Do they ever disagree? They look momentarily stumped. Yukawa: "A disagreement is a spur to try out new things." But surely one of them must be dominant? Yukawa: "I do the admin, but Rosey is a fantastic networker." Musically, says Chan, dominance shifts back and forth. Yukawa: "If one of us were to become permanently dominant, that would mean the end of the duo." What are Chan's musical strengths? Yukawa: "Natural sense of line and phrasing. And I'm in love with her tone." Chan's views on Yukawa complete the symmetry: "The most amazing tone, but she always comes out with new ideas."

But they are visibly different animals: while Chan has sturdy repose, Yukawa is nervier, more questing. How Asian do they feel? Chan: "Though I speak with my parents in Chinese, I feel very English. But though you can take a girl out of China, you can't take China out of the girl." Yukawa's reply reflects a more interesting journey. Her banker father had wanted to be a classical pianist, but he was killed when a passenger jet crashed into a mountain 20 years ago. "I was very much his girl, and my memories of him are very clear," she says. "When I was 15 I went on a personal journey to try to discover why that mysterious crash had happened.
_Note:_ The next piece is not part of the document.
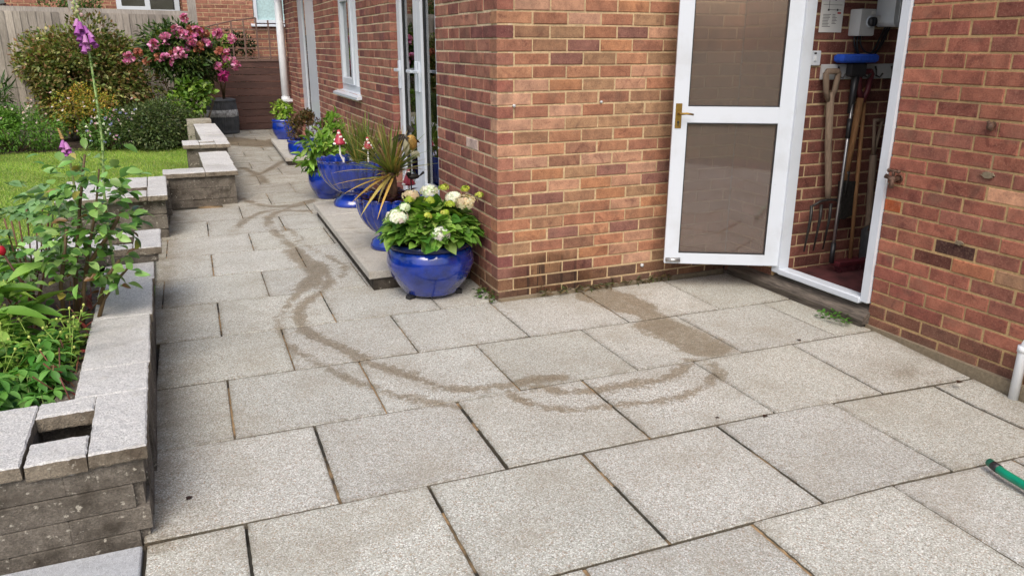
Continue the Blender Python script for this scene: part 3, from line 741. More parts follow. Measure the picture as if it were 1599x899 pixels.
for (a, b) in ((.243, 1.068), (1.168, 1.96)):
    DB(g, .10, .106, -.018, -.002, a, b); DB(g, .639, .645, -.018, -.002, a, b); DB(g, .106, .639, -.018, -.002, a, a + .006); DB(g, .106, .639, -.018, -.002, b - .006, b)
g.build('glazing_bead', MAT['blackp'], dr)
g = MB(); DB(g, .681, .719, 0, .004, 1.035, 1.185, bev=.001); g.build('lock_plate', MAT['brass'], dr)
g = MB(); g.tube([DT(.70, .0, 1.125), DT(.70, .035, 1.125), DT(.69, .045, 1.125), DT(.655, .05, 1.128), DT(.615, .048, 1.122)], [.011, .008, .008, .007, .006], 8); g.build('handle', MAT['brass'], dr)
g = MB(); g.tube([DT(.70, .004, 1.073), DT(.70, .0075, 1.073)], .007, 10); DB(g, .697, .703, .0035, .0072, 1.05, 1.073); g.build('keyhole', MAT['blackp'], dr)
g = MB(); g.tube([DT(.632, .012, .197), DT(.722, .012, .197)], .011, 8); DB(g, .63, .725, 0, .004, .183, .211); g.build('bolt', MAT['steel'], dr)
# tap, stopcock and waste pipe on the side wall
t = MB(); tx = 1.7432
t.tube([(tx, -1.335, .853), (tx - .075, -1.335, .853)], [.014, .011], 10); t.ball((tx - .05, -1.335, .853), .02, 8); t.tube([(tx - .055, -1.335, .853), (tx - .065, -1.345, .845), (tx - .068, -1.348, .81)], [.012, .012, .013], 10)
t.lathe([(.022, 0), (.024, .004), (.022, .01)], 12, loc=(tx - .003, -1.335, .853), T=lambda x, y, z: (tx - (z - .853), -1.335 + (y + 1.335), .853 + (x - tx + .003)))
to = t.build('tap', MAT['rust'], house)
t = MB(); t.tube([(tx - .05, -1.335, .868), (tx - .05, -1.335, .895)], .008, 8); t.tube([(tx - .05, -1.305, .897), (tx - .05, -1.365, .897)], [.007, .007], 8); t.ball((tx - .05, -1.305, .897), .011, 6); t.ball((tx - .05, -1.365, .897), .011, 6)
t.build('tap_handle', MAT['rust'], to)
t = MB(); t.tube([(tx, -1.335, .853), (tx - .03, -1.31, .853), (tx - .035, -1.275, .862)], [.009, .009, .013], 8); t.build('side_spout', MAT['rust'], to)
t = MB(); t.tube([(tx, -1.795, 1.172), (tx - .03, -1.795, 1.172)], [.016, .012], 10); t.ball((tx - .025, -1.80, 1.166), .018, 6); t.tube([(tx - .025, -1.785, 1.19), (tx - .025, -1.81, 1.15)], .008, 8); t.build('capped_outlet', MAT['rust'], house)
t = MB(); X, Y = tx - .045, -2.165
t.tube([(X, Y, -.06), (X, Y, .20), (X, Y - .012, .232), (X, Y - .04, .245), (X + .01, Y - .12, .246), (X + .05, Y - .3, .246)], .021, 14); t.tube([(X, Y, .185), (X, Y, .215)], .0245, 14); t.build('waste_pipe', MAT['pipe'], house)
for (x, z, r_) in ((.105, 1.185, .009), (.69, 1.192, .008), (1.05, .115, .012)):
    t = MB(); t.tube([(x, 0, z), (x, -.012, z)], r_, 8); t.build('wall_plug', MAT['greyplastic'], house)

# ================================================================== GARDEN WALLS
def wall_stone(mb, x0, y0, x1, y1, z1, z0=-.05, courses=3):
    """coursed walling blocks with uneven joints"""
    h = (z1 - z0) / courses
    for c in range(courses):
        zb = z0 + h * c
        for ax, (p0, p1, q0, q1) in enumerate(((x0, x1, y0, y1), (y0, y1, x0, x1))):
            pass
        L0 = max(x1 - x0, y1 - y0); k = max(1, int(round(L0 / .42)))
        off = .5 if c % 2 else 0
        cuts = [0] + sorted({min(1, max(0, (i + off) / k + random.uniform(-.02, .02))) for i in range(0, k + 1)} - {0, 1}) + [1]
        for a, b in zip(cuts[:-1], cuts[1:]):
            if b - a < .03: continue
            s = random.uniform(.92, 1.06); col = (s, s * .98, s * .95); j = random.uniform(0, .004)
            if x1 - x0 > y1 - y0: mb.box(x0 + (x1 - x0) * a + .0006, y0 - j, zb + .0006, x0 + (x1 - x0) * b - .0006, y1 + j, zb + h - .0006, bev=.0035, col=col)
            else: mb.box(x0 - j, y0 + (y1 - y0) * a + .003, zb + .003, x1 + j, y0 + (y1 - y0) * b - .003, zb + h - .003, bev=.006, col=col)
    mb.box(x0 + .012, y0 + .012, z0, x1 - .012, y1 - .012, z1 - .004, col=(.55, .5, .45))
def cope(par, pts, z0, z1, T=None):
    """one rough-edged coping slab from a quad outline"""
    (xa, ya), (xb, yb) = pts
    m = 14; vs, fs = [], []
    dz = random.uniform(-.0015, .0015)
    ring = []
    for i in range(m): ring.append((i / m, 0))
    for i in range(m): ring.append((1, i / m))
    for i in range(m): ring.append((1 - i / m, 1))
    for i in range(m): ring.append((0, 1 - i / m))
    k = len(ring); rr = []
    for lvl, (z, ins) in enumerate(((z0, .004), (z0 + .006, 0), (z1 - .005, 0), (z1, .005))):
        for (u, v) in ring:
            x = xa + (xb - xa) * u; y = ya + (yb - ya) * v
            jx = random.uniform(-.0016, .0016); jy = random.uniform(-.0016, .0016)
            cx_, cy_ = (xa + xb) / 2, (ya + yb) / 2
            x += jx - ins * (1 if x > cx_ else -1) * (abs(x - cx_) > abs(xb - xa) * .45); y += jy - ins * (1 if y > cy_ else -1) * (abs(y - cy_) > abs(yb - ya) * .45)
            vs.append((x, y, z + dz + random.uniform(-.0015, .0015)))
    for l in range(3):
        for i in range(k): fs.append((l * k + i, l * k + (i + 1) % k, (l + 1) * k + (i + 1) % k, (l + 1) * k + i))
    fs += [tuple(range(k - 1, -1, -1)), tuple(range(3 * k, 4 * k))]
    mb = MB(); mb.add(vs, fs[:2 * k], mi=1); mb.add(vs, fs[2 * k:], mi=0); return mb.build('coping', [MAT['coping'], MAT['coping_side']], par)
gw = thing('garden_wall', 'low dirty stone raised-bed wall nearest the camera with pale coping and a slot in its corner', 'wall', (-1.97, -1.8, 0))
mb = MB()
wall_stone(mb, -2.262, -1.36, -1.955, .93, .288, courses=3)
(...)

I talked to experts and engineers, and climbed the mountain, a beautiful place with lots of waterfalls. When we got to the crash site I ran on ahead, but began hyperventilating when I found the sign for the place where his body was found, and the reality of having lost him sank in. Now I realise I was using that trauma as a way of masking other questions which needed to be answered. I'm past that now." She gives Chan a shamefaced grin: "She puts up with a lot of this from me. But I am a naturally inquisitive person."

That's something which shows itself in her intentions about where the duo should go artistically. "We want to consider new ways of presenting what we do. We love playing in conventional concert-halls - there's a timeless beauty about that which we never want to lose - but we also want make contact with a contemporary audience." So they're thinking about mixed-media experiments, first of all in a video with film-maker Mike Figgis's son Arlen, whom they've provided with a stack of surreal images to get his imagination going. Classic FM wants them aboard: it's only a matter of time, I'd guess, before some fashion company snaps them up as Chanel did the young American violinist Leila Josefowicz, and Chan's friends in the designer world will doubtless see to that. And the duo are not exactly unwilling. Yukawa: "We just happen to like dressing up - we'll never need to get married." But isn't it awkward to perform in six-inch stilettos? Chan: "It's actually much easier - you get more leverage. I like playing barefoot, but I wear high heels every day and I'm used to that angle."